Add sequence field to child table rows
I recently got a request from a customer to add the possibility to reorder
invoice rows manually. In order to achieve this on the database side
you need to add a new column which holds the sequence number of each
row. It is easy to add this column with ALTER TABLE
statement. But
how do you assign a value for each existing row?
This is a simplified version of the invoice_rows
table:
SELECT * FROM invoice_row;
+------+------------+-----------+
| id | invoice_id | product |
+------+------------+-----------+
| 1 | 1 | Pencil |
| 2 | 1 | Book |
| 3 | 2 | Coffee |
| 4 | 2 | Sandwitch |
| 5 | 2 | Newspaper |
+------+------------+-----------+
Now I add the column for the sequence number:
ALTER TABLE invoice_row ADD COLUMN sequence SMALLINT NOT NULL DEFAULT 0;
This will result in all rows having sequence value 0. Now I want to have a growing sequence number for rows of each invoice so that the end result would be this:
SELECT * FROM invoice_row;
+------+------------+-----------+----------+
| id | invoice_id | product | sequence |
+------+------------+-----------+----------+
| 1 | 1 | Pencil | 0 |
| 2 | 1 | Book | 1 |
| 3 | 2 | Coffee | 0 |
| 4 | 2 | Sandwitch | 1 |
| 5 | 2 | Newspaper | 2 |
+------+------------+-----------+----------+
Is it possible to achieve this with a single update statement? I didn’t believe so initially but after some looking around found a very neat solution that works on MySQL.
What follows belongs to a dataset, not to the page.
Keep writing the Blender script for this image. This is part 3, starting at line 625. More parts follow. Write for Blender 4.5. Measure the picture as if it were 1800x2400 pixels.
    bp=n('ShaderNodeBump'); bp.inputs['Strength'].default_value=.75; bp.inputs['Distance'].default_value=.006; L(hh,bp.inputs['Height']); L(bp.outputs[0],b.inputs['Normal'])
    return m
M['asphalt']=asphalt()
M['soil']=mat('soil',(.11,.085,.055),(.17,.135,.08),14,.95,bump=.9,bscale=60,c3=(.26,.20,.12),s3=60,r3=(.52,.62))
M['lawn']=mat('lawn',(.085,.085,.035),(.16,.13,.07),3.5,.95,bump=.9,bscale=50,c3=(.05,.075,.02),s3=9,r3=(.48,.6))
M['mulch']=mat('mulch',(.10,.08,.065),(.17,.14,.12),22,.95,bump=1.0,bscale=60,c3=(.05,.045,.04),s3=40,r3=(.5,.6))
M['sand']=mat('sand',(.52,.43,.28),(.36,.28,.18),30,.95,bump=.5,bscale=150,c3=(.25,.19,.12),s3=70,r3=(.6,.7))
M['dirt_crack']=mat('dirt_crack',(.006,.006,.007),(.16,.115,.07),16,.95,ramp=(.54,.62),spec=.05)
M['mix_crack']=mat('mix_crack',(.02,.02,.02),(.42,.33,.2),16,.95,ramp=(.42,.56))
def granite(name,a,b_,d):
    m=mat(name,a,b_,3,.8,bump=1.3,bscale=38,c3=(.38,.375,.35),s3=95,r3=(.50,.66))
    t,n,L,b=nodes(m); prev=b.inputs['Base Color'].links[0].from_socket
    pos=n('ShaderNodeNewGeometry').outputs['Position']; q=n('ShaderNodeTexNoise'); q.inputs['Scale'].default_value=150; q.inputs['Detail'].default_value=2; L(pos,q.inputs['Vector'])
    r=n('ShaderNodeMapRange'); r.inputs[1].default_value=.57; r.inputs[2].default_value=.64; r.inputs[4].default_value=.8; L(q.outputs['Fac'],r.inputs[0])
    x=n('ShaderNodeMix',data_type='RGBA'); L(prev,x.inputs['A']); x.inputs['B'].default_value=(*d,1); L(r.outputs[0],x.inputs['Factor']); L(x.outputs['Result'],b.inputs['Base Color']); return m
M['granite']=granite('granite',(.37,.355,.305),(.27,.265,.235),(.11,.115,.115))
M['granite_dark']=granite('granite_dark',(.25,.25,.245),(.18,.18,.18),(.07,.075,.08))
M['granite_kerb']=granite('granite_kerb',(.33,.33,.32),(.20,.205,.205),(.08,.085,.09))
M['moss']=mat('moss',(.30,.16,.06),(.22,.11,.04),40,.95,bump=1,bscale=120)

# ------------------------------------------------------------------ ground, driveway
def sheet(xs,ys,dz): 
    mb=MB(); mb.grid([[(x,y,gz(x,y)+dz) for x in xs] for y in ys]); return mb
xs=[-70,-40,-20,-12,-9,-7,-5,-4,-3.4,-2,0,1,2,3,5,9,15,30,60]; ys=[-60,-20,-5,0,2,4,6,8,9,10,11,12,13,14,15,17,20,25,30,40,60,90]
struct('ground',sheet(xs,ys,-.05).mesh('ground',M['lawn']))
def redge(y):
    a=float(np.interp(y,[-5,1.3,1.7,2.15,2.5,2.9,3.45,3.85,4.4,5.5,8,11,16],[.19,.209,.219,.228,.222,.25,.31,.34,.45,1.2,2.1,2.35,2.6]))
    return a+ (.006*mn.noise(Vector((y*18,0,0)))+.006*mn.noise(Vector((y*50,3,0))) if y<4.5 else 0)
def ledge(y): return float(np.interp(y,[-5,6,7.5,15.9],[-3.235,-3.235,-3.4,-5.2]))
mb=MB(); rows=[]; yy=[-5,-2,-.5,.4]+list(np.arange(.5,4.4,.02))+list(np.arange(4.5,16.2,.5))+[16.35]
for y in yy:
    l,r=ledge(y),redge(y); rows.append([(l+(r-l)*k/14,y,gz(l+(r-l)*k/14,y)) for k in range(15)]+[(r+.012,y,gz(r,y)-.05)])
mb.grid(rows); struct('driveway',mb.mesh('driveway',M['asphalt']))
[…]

MySQL supports variables in queries which you can change for each row. Here is an example:
SELECT
@sequence := IF(@invoice = invoice_id, @sequence + 1, 0) sequence,
@invoice := invoice_id invoice_id
FROM
(SELECT @invoice := NULL, @sequence := 0) vars
JOIN invoice_row
ORDER BY
invoice_id, id;
+----------+------------+
| sequence | invoice_id |
+----------+------------+
| 0 | 1 |
| 1 | 1 |
| 0 | 2 |
| 1 | 2 |
| 2 | 2 |
+----------+------------+
Start reading it from the FROM
section: we set two variables to initial
values and join them with the table that we are actually querying.
Then look at the SELECT
section: for each row we assign a new value to
both variables - the @sequence
value is either incremented by one (if the
invoice_id
is the same as previously) or reset to zero (if we have got a new
invoice_id
). And @invoice
get always the current invoice_id
value.
The ORDER BY
is important because you want all rows of the same invoice
to come together in the result. Otherwise the IF()
for new @sequence
value would work incorrectly.
Once you have this, it can be used in an UPDATE
statement to change all
rows:
UPDATE invoice_row ir,
(SELECT
@sequence := IF(@invoice = invoice_id, @sequence + 1, 0) sequence,
id,
@invoice := invoice_id
FROM
(SELECT @invoice := NULL, @sequence := 0) vars
JOIN invoice_row
ORDER BY invoice_id, id) t
SET ir.sequence=t.sequence WHERE ir.id=t.id;
Notice that I added id
to the selected column list as this is how you
join the result with the actual updated table.
And now I have proper sequence value for each row!
Being able to do this with a single SQL statement means that I can easily add it as a database migration and it will be executed correctly in all environments.